Another way of determining bet size is to bet a fraction of (current) bankroll depending upon expected value. For example a 5% expected value that occurs when bankroll is 100 units may call for a 5 unit bet but a 5% expected value when bankroll is 60 units may call for a bet of 3 units. This assumes that betting policy is to bet 5% of current bankroll whenever expected value is 5%. Note that in theory it is impossible to ever go broke betting a fraction of current bankroll. In practice, though, an extensive losing streak could reduce bankroll such that it is less than a minimum bet requirement.

In the shorter term flat betting an advantage outperforms sizing bets by a fractional portion of bankroll which is dependent on expected value. However in the longer run fractional resizing is better. Why is this? Flat betting is like applying a fixed interest rate to an amount deposited in a bank account. If interest rate is 5% per year and $1000 is the fixed principle then $50 per year is added to the account. Fractional betting is like applying a compound interest rate. Interest is paid on the principle as well as money subsequently added to the account so even if interest rate is less than 5% if enough time passes then the compound interest account will be greater then the fixed interest account.

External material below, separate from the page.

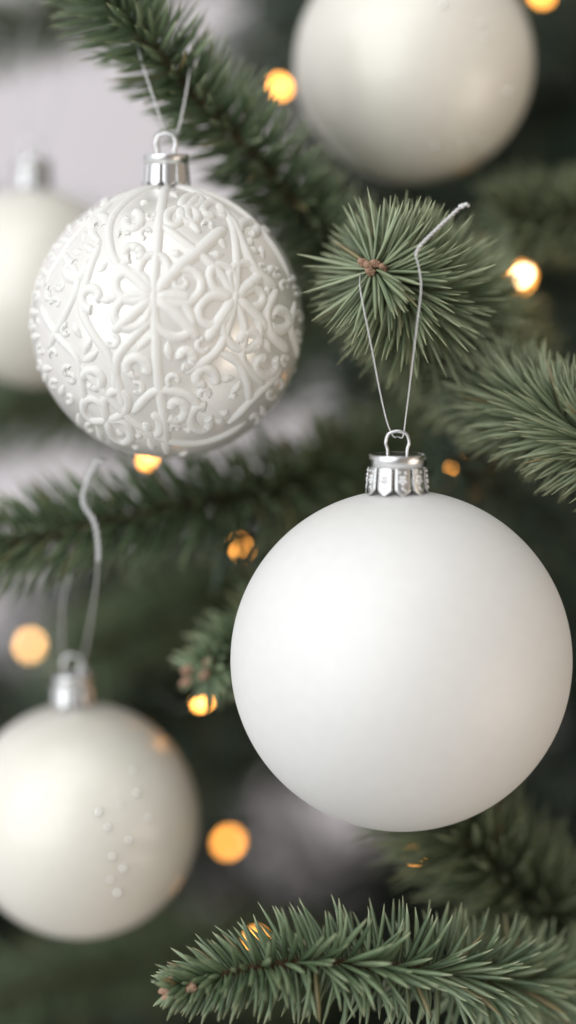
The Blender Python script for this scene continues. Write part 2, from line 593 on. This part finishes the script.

In the end there is one constant element required for a player to have a long term advantage in blackjack and that is the ability to consistently identify positive expected value betting opportunities. How a player uses the advantage is a subjective decision. With a positive expected value the more you bet the more you can expect to win. However it is also true that, somewhat paradoxically, the more you bet on a positive EV the more likely it is that your bankroll will be decimated. So what gives? Let's say there are 1000 players that aggressively "overbet" all positive EV opportunities. Maybe out of the 1000, 999 are wiped out but 1 out of the 1000 does well. In the long run the 1 that does well will bring up the average result of all 1000 such that the average result is a profit. After all, it is positive EV isn't it? Basically the choice is to bet positive EV aggressively for a small chance to win a lot with a larger chance of being wiped out or more conservatively with a greater chance of winning less and a smaller chance of failure.